--- start ---

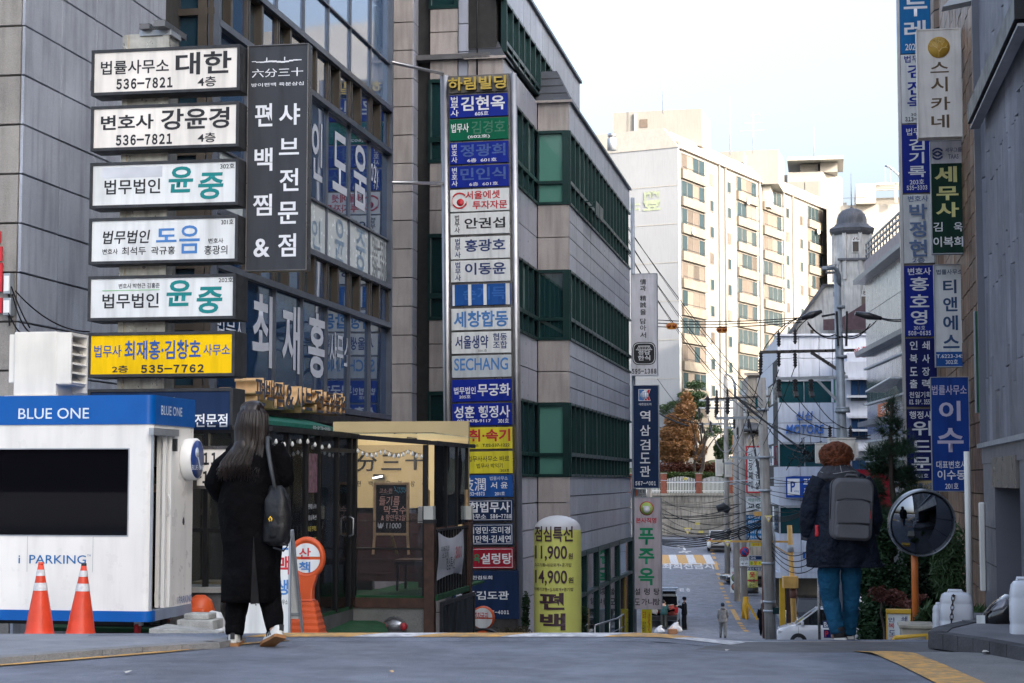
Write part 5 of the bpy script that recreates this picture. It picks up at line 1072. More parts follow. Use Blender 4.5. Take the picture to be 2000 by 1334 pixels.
# A-board, orange round barricade
lean_ = 0
def afr(t, pl, w_, h):
 ob('rear_leg', B().bar((-w_ / 2 + .02, .45, -.0), (-w_ / 2 + .02, .03, h), .025).bar((w_ / 2 - .0, .42, 0), (w_ / 2 - .0, .03, h), .025).bar((-w_ / 2 + .02, .35, h * .2), (w_ / 2, .35, h * .2), .02), galv, t, pl); ob('rear_board', B().add([(-w_ / 2 + .02, .38, h * .15), (w_ / 2 - .02, .38, h * .15), (w_ / 2 - .02, .06, h), (-w_ / 2 + .02, .06, h)], [(0, 1, 2, 3)]), f_white, t, pl)
lightbox('a_board', 'white A-board with blue and red Korean letters behind the walking woman', 'sign', (466, 1035, 568, 1246), 17.6, .02, f_white,
 [('산', lblu, (540, 1040, 566, 1074), {'bold': .05}), ('맥', red, (543, 1086, 566, 1122), {'bold': .05}), ('생', lblu, (540, 1132, 563, 1162), {'bold': .05}), ('법무사', blk, (470, 1171, 486, 1181)), ('최재홍', blk, (489, 1168, 530, 1183), {'bold': .035}), ('사무소', blk, (545, 1171, 562, 1181))], fmat=galv, rim=.02, mk=afr)
po = front(597, 1245, 18.5); xo0, _, xo1, _ = po.box((570, 1088, 625, 1090)); ro = .19
to = thing('round_barricade', 'orange plastic barricade with a round two-part sign head by the A-board', 'barricade', po); zc2 = po.hit(600, 1090)[1]
ob('ring', B().rings([[( (ro - .02 + .03 * cos(a)) * cos(q), .02 + .03 * sin(a) * 1.2, zc2 + (ro - .02 + .03 * cos(a)) * sin(q) * 1.1) for a in [2 * PI * i / 8 for i in range(8)]] for q in [2 * PI * k / 32 for k in range(32)]], False, True, True), plastic_o, to, po)
ob('disc', B().poly([((ro - .015) * cos(a), zc2 + (ro - .015) * 1.1 * sin(a)) for a in [2 * PI * k / 32 for k in range(32)]], .0, .04), plastic_o, to, po)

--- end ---

What you will do.
Count the lines that hold the string "part" and state that number alone.

Task result.
2